Syria conflict: Islamist rebel named opposition chief negotiator
- Published

A Syrian opposition committee has named an Islamist rebel as its chief negotiator at peace talks that the UN hopes to convene in Geneva on Monday.
Mohammed Alloush is the political leader of the powerful, Saudi-backed group Jaysh al-Islam (Army of Islam).
Both the Syrian government and its staunch ally, Russia, consider Jaysh al-Islam a terrorist organisation.
The opposition committee also warned that it would pull out of the talks if a third party was invited to attend.
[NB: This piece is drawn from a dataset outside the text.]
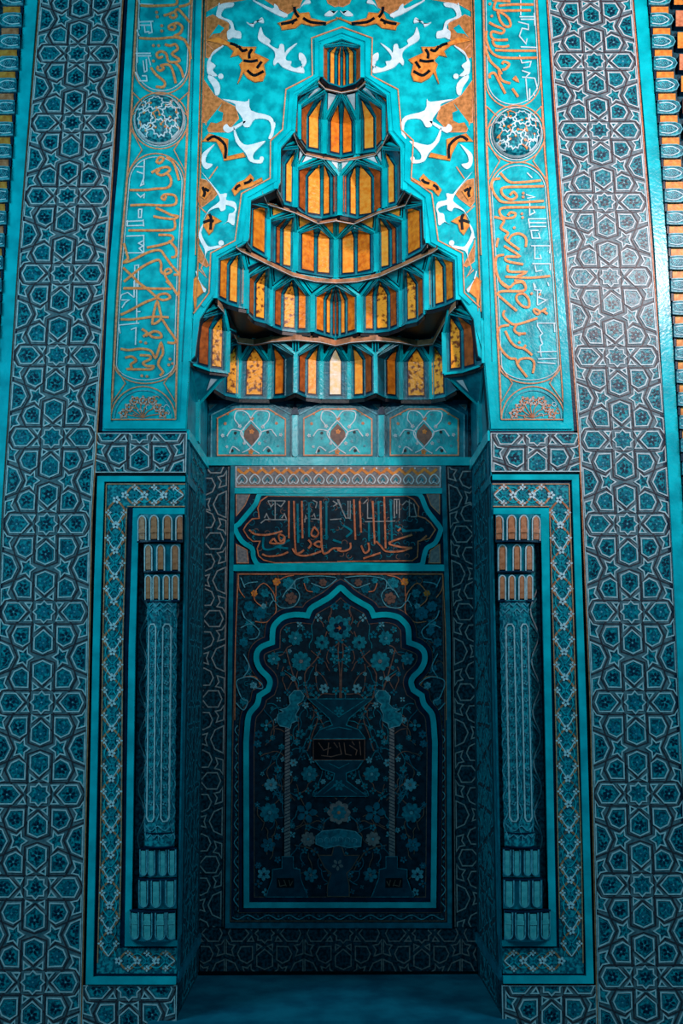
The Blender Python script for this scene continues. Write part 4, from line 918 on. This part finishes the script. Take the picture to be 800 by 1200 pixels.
for sd in (0, 1):
    fx = (lambda p: p) if sd == 0 else (lambda p: mirA(p, 397.8))
    c = MB(mBack)
    c.poly(fx([(334, 850), (339.5, 850), (340, 1004), (333, 1004)]), .0125, 'grey_glaze', 0)
    y = 853
    while y < 1000: c.rib(fx([(333.4, y + 2), (340, y - 1)]), .9, .0135, 'navy', 0); y += 4
    base = V2([(168,245),(212,245),(212,290),(238,295),(240,330),(268,402),(105,402),(130,330),(130,295),(168,290)])
    c.poly(fx(base), .0122, 'deep_petrol', 0); c.rib(fx(base), .8, .013, 'leaf_teal', 0, closed=True)
    c.poly(fx(V2([(148, 328), (215, 328), (215, 366), (148, 366)])), .0132, 'black_glaze_and_shade', 0)
    for p in ([(155,335),(160,360),(180,355)],[(175,335),(185,360)],[(195,335),(200,358),(210,340)]): c.rib(fx(V2(p)), 1, .014, 'stem_brown', 0)
    fla = Vc([(185,240),(160,235),(148,215),(152,190),(175,180),(160,172),(185,165),(200,150),(195,120),(215,98),(240,97),(255,118),(245,140),(228,150),(235,165),(222,190),(225,215),(205,225),(200,245)])
    c.poly(fx(fla), .0125, 'leaf_teal', 0); c.rib(fx(fla), .9, .0138, 'leaf_pale', 0, closed=True)
    c.dot(fx([(350, 813)])[0][0], 813, 3.2, .0136, 'petrol', 0, 8); c.rib(smooth_pts(fx(Vc([(160,215),(180,205),(200,215),(210,190),(195,175)])), 3), 1, .0138, 'petrol', 0)
    tag(c.build('candlestick_motif', t), 'twisted candlestick motif on a stepped base, ' + ('left' if sd == 0 else 'right'))
c = MB(mBack)
p = V2([(300,195),(300,165),(325,145),(360,142),(388,138),(420,142),(455,148),(478,170),(475,205),(430,210),(388,200),(340,212)])
c.poly(p, .0122, 'leaf_teal', 0); c.rib(p, 1, .0135, 'leaf_pale', 0, closed=True)
for i in range(6): c.rib(arc(375 + i * 8, 983 - abs(i - 2.5) * -.8, 3, 150, 400, 7), .8, .0136, 'leaf_pale', 0)
p = V2([(370,205),(400,205),(412,240),(470,240),(440,290),(420,310),(430,360),(430,400),(345,400),(345,360),(360,310),(335,290),(310,240),(362,240)])
c.poly(p, .0118, 'deep_petrol', 0); c.rib(p, 1.0, .0128, 'stem_brown', 0, closed=True); c.flower(395.5, 1013, 7, .013, 'grey_glaze', 'navy', 5, .3)
tag(c.build('fountain_motif', t), 'footed basin motif at the bottom centre')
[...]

Russia wants opposition groups tolerated by President Bashar al-Assad to participate in the negotiations on a political solution to the conflict in Syria, which has left more than 250,000 people dead since 2011.
Kurdish groups, which control large parts of the north, also want to attend.
'Dates are not sacred'
An unprecedented meeting of Syrian opposition politicians and rebels in Riyadh last month led to the creation of a committee to oversee the talks with the government.
On Wednesday, the head of the Supreme Commission for Negotiations, Riad Hijab, announced Mr Alloush's appointment as its chief negotiator.
Jaysh al-Islam controls much of the eastern outskirts of the capital Damascus. Its leader, Zahran Alloush, was killed in an air strike last month.
Russia says Jaysh al-Islam differs little from the jihadist group Islamic State (IS), but the two are violently opposed to each other and Zahran Alloush said before his death that he favoured allowing Syrians to decide whether they wanted Islamic rule.
Asaad al-Zoubi, a former Syrian army general, will serve under Mr Alloush as head of the opposition negotiating team, while his deputy will be George Sabra of the Syrian National Council.
Mr Hijab warned that the committee would not accept any attempts by foreign parties to "inject individuals in the form of a so-called third delegation, justifying their presence under unfounded pretexts merely to disrupt the political process and prolong the fighting in the name of combating terrorism".
The former prime minister also said that the opposition could not negotiate while Syrians "suffer from shelling, starvation and siege" by government forces.
"Dates are not sacred," he added. "Debased political bartering at the expense of the Syrian people is tantamount to callous extortion which we will not accept under any circumstance."
The UN has said it will not issue invitations to the peace talks until major powers backing the government and opposition had agreed on who should attend.
After a meeting with US Secretary of State John Kerry in Switzerland on Wednesday, Russian Foreign Minister Sergei Lavrov told reporters they were not considering postponing the talks.
"We hope the negotiating process will begin this month," he said. "I stress that this will be just the start, because of course it will take a lot of time, a whole range of arduous tasks are to be resolved."